What is required: In the records below, find the line that contains "Recreate this scene" and the line that contains "COL = SC.collection"; write out exactly those two lines and everything between them, without the pictures.

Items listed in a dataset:

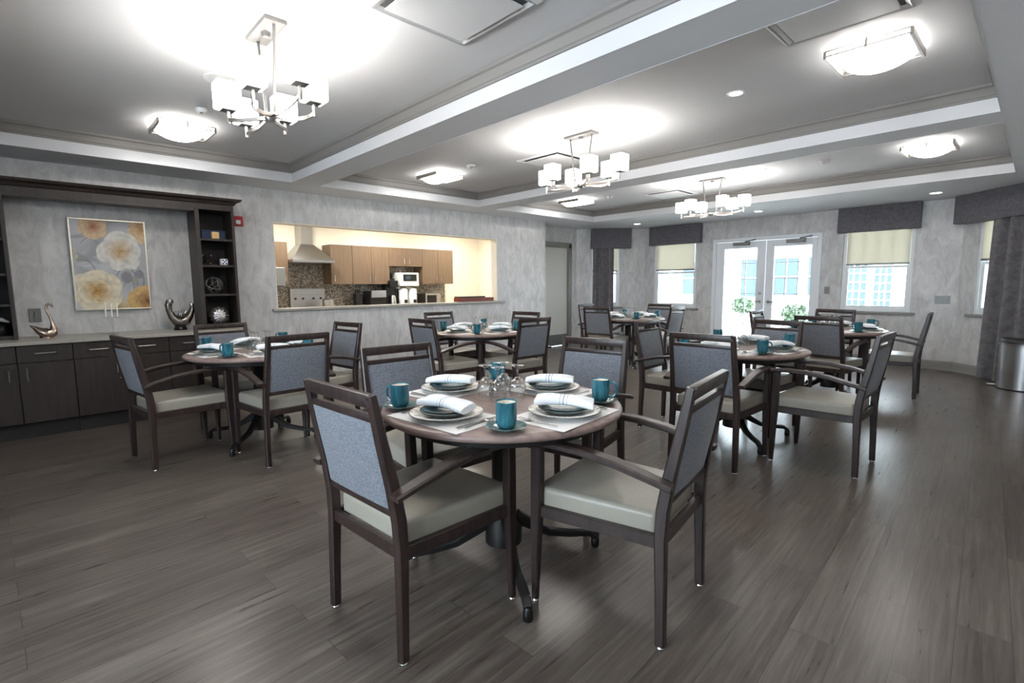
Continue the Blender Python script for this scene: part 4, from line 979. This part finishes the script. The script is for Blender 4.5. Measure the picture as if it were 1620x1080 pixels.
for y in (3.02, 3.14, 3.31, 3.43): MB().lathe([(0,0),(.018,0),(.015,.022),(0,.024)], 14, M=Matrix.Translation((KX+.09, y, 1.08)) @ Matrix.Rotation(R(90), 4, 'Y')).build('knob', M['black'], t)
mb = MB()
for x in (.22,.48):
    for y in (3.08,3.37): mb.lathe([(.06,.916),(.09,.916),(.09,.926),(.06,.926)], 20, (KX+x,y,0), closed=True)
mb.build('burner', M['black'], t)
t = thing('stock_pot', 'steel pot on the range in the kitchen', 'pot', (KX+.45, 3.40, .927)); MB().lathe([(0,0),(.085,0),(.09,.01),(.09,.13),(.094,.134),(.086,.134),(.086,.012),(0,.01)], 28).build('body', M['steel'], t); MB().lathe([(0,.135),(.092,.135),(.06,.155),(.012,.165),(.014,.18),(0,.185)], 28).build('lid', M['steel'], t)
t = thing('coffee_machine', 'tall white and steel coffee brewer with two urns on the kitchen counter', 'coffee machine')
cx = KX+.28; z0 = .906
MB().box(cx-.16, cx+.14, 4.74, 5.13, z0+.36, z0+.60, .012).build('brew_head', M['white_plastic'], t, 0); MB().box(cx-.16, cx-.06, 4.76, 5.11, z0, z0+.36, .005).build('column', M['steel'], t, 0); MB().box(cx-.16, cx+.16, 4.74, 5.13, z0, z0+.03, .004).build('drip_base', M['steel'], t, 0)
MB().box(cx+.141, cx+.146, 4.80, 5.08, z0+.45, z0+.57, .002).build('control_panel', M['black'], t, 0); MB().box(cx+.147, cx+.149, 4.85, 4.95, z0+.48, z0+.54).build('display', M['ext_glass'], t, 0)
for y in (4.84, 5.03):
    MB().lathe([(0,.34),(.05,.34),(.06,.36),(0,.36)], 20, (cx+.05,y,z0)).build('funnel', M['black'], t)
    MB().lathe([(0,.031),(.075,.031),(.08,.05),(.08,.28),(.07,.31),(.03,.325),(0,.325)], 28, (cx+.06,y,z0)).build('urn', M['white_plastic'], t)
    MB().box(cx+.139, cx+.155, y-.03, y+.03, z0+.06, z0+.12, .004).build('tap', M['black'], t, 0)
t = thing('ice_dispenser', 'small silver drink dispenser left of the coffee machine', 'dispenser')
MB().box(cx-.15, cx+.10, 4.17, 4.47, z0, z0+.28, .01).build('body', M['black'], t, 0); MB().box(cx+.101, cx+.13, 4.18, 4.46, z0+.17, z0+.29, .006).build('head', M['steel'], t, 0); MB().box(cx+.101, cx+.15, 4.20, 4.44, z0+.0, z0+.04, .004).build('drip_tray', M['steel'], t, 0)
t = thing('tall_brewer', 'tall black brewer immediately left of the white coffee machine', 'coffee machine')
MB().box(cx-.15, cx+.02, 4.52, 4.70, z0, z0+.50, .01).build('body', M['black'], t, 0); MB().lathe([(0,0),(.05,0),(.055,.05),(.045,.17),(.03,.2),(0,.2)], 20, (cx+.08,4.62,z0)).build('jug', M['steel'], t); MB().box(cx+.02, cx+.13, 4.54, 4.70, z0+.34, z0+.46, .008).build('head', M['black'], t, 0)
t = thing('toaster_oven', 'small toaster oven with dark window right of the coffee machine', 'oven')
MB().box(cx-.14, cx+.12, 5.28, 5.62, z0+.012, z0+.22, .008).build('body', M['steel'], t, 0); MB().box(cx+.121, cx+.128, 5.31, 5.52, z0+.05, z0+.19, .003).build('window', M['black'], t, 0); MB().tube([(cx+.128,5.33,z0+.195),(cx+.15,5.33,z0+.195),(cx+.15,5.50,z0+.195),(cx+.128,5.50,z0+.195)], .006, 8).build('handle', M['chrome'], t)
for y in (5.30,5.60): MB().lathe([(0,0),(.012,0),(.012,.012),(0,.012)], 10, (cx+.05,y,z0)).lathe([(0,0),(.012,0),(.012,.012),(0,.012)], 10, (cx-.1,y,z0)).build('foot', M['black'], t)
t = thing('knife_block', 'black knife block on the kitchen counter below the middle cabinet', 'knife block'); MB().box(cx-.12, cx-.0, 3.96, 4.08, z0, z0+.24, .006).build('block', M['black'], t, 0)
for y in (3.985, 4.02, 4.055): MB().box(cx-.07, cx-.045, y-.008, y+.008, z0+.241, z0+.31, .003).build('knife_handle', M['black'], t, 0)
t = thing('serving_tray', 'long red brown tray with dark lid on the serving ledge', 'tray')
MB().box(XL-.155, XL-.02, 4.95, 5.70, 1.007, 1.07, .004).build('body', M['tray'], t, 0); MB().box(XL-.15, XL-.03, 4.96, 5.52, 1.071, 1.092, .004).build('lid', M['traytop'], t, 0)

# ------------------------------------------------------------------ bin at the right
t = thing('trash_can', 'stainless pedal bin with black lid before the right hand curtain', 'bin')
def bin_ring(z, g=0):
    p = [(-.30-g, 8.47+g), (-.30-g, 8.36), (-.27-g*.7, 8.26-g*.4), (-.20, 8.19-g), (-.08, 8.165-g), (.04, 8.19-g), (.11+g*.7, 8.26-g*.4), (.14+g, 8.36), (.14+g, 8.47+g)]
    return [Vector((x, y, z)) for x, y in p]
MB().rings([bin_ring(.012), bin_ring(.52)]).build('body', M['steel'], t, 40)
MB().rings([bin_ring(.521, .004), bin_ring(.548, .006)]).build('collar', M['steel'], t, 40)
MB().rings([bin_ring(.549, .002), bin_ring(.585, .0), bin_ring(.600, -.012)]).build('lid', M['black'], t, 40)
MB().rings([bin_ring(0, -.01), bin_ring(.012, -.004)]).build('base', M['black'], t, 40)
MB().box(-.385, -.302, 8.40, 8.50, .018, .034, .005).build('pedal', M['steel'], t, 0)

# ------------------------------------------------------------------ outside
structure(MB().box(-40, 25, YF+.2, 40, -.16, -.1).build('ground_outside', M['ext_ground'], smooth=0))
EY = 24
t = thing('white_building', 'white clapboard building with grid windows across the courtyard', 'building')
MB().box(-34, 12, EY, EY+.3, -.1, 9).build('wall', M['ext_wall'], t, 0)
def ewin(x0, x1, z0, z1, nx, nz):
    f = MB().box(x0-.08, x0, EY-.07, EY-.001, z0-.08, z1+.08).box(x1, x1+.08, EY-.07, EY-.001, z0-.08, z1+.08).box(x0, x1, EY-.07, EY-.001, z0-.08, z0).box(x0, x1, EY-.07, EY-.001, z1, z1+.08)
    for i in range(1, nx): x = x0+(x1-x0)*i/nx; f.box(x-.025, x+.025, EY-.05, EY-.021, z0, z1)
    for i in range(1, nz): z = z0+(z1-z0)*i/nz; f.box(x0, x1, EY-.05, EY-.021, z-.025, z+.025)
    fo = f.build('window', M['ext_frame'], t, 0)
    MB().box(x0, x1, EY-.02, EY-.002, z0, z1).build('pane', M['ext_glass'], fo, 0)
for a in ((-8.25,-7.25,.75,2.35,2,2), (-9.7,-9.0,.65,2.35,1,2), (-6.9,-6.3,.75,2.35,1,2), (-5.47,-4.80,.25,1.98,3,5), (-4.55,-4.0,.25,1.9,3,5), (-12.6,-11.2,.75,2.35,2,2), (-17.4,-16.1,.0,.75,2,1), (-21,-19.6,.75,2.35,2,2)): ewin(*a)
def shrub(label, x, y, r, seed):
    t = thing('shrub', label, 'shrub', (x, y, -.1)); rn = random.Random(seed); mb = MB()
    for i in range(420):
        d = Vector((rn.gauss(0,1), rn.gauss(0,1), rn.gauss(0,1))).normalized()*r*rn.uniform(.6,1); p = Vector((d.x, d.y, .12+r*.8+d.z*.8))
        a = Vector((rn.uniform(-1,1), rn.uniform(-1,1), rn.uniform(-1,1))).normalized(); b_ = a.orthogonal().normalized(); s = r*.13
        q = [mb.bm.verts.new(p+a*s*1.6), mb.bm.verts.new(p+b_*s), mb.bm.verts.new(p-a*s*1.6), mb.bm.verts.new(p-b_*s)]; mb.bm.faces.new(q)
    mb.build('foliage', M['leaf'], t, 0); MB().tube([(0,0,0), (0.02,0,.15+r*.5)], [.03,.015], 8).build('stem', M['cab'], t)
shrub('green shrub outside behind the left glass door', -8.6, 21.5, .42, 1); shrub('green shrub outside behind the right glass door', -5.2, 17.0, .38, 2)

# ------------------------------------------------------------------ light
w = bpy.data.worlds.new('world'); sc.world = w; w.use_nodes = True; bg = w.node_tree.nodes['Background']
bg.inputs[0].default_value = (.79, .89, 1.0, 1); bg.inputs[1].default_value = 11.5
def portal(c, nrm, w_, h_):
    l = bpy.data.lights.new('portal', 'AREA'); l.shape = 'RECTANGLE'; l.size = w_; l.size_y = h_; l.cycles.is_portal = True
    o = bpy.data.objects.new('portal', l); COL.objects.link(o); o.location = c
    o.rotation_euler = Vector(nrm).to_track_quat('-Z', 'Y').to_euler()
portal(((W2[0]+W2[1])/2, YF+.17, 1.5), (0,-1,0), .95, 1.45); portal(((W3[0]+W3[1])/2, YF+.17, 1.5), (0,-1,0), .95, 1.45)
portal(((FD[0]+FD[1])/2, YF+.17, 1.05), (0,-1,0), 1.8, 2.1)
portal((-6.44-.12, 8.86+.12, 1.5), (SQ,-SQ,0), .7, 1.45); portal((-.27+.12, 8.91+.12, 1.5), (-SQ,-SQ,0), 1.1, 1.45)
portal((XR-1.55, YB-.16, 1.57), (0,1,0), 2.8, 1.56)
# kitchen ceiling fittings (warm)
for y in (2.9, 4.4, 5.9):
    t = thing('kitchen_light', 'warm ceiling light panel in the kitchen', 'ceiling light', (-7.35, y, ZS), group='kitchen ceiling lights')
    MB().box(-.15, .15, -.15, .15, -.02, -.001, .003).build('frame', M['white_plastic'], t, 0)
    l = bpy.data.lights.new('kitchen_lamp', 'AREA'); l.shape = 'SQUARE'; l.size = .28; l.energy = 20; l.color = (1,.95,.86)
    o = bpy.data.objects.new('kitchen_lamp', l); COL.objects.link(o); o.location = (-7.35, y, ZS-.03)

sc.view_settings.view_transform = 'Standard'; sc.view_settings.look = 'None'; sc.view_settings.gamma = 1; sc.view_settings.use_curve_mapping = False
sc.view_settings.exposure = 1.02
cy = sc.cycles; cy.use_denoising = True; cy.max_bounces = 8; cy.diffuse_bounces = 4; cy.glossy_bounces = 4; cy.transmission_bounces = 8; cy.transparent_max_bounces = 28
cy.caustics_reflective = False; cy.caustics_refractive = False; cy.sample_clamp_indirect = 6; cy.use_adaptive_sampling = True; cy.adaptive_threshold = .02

==

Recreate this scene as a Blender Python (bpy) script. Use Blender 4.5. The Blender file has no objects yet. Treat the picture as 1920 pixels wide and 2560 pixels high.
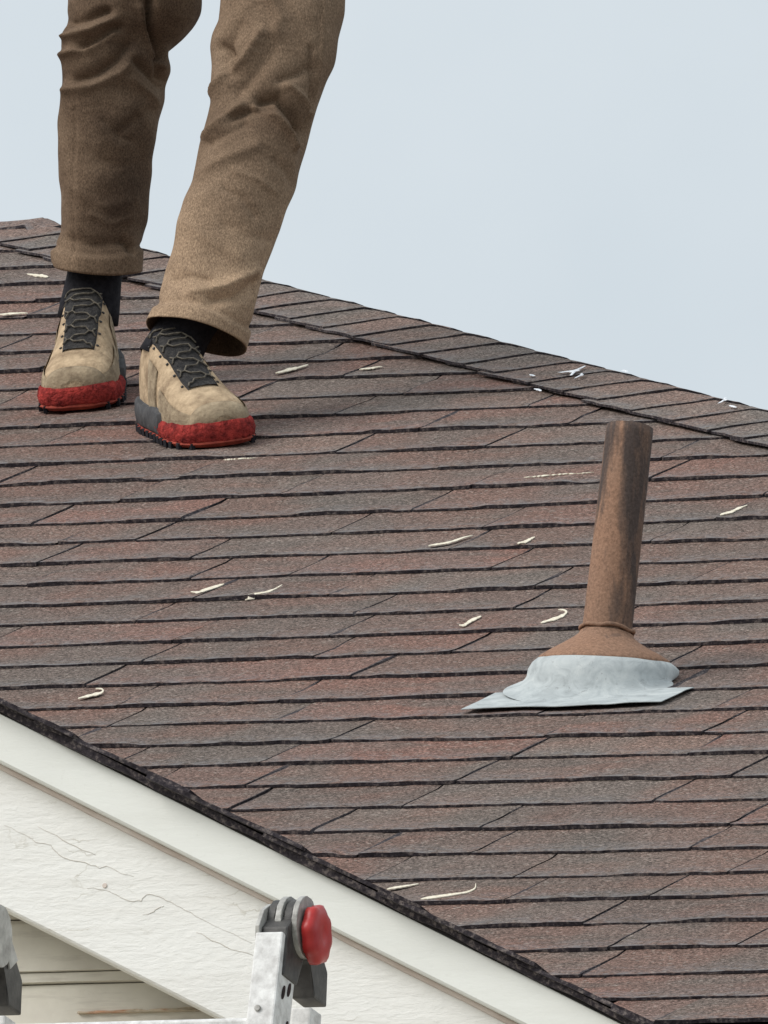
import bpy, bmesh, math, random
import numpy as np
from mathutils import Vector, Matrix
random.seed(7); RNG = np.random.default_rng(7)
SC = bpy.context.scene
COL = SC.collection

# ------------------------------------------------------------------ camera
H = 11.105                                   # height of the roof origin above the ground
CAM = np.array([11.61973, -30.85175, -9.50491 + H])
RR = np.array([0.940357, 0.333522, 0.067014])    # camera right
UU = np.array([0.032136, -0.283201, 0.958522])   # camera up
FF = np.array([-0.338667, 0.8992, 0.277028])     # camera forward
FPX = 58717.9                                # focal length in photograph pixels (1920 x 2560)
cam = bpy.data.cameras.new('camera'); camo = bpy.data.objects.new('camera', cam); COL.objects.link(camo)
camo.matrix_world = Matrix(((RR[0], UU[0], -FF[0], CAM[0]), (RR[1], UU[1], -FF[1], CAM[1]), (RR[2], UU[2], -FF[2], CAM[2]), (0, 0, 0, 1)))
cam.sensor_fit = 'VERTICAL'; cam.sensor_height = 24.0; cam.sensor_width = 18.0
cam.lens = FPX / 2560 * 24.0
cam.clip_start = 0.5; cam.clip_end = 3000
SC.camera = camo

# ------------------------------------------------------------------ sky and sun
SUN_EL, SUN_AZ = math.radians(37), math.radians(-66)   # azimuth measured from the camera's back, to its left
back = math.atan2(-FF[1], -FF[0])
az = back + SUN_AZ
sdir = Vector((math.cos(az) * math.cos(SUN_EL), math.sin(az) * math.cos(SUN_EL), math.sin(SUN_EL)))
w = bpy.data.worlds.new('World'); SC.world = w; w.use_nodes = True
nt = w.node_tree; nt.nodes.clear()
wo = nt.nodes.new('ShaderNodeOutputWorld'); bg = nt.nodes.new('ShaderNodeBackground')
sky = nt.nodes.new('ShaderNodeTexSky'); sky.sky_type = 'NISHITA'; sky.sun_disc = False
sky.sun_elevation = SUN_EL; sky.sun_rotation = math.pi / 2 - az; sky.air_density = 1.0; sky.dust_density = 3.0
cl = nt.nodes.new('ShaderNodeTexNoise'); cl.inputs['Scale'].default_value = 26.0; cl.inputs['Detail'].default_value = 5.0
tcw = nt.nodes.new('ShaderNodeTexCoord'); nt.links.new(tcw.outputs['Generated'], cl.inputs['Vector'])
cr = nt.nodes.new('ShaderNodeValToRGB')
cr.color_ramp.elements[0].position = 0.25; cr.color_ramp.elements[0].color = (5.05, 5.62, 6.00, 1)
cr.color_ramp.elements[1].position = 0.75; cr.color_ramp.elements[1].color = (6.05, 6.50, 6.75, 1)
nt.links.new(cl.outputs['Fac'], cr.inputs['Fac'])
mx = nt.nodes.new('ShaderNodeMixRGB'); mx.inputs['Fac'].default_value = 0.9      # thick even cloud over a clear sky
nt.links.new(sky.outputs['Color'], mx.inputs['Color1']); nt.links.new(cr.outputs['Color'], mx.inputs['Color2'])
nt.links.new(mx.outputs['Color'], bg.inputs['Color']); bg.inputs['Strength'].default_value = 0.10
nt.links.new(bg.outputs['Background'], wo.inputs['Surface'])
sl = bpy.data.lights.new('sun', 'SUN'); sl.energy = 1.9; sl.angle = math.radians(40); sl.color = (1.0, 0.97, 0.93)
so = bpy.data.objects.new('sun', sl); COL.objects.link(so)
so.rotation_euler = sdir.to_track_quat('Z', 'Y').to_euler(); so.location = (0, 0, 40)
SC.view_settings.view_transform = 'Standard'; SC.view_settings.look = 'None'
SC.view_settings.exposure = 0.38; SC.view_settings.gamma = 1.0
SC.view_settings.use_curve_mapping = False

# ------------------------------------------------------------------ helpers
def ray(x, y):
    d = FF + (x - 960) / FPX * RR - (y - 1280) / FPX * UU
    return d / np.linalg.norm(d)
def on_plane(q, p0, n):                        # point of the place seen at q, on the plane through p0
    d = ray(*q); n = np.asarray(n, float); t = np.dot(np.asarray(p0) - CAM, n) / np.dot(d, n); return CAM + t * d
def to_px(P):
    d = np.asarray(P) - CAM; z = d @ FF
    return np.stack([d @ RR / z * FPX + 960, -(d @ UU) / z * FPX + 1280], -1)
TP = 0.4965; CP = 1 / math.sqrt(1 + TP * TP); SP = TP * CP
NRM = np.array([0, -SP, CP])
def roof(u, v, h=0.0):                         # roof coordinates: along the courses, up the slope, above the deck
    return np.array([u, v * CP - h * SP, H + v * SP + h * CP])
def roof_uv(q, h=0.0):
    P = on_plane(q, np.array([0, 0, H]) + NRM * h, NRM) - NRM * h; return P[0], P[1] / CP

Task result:
Recreate this scene as a Blender Python (bpy) script. Use Blender 4.5. The Blender file has no objects yet. Treat the picture as 1920 pixels wide and 2560 pixels high.
import bpy, bmesh, math, random
import numpy as np
from mathutils import Vector, Matrix
random.seed(7); RNG = np.random.default_rng(7)
SC = bpy.context.scene
COL = SC.collection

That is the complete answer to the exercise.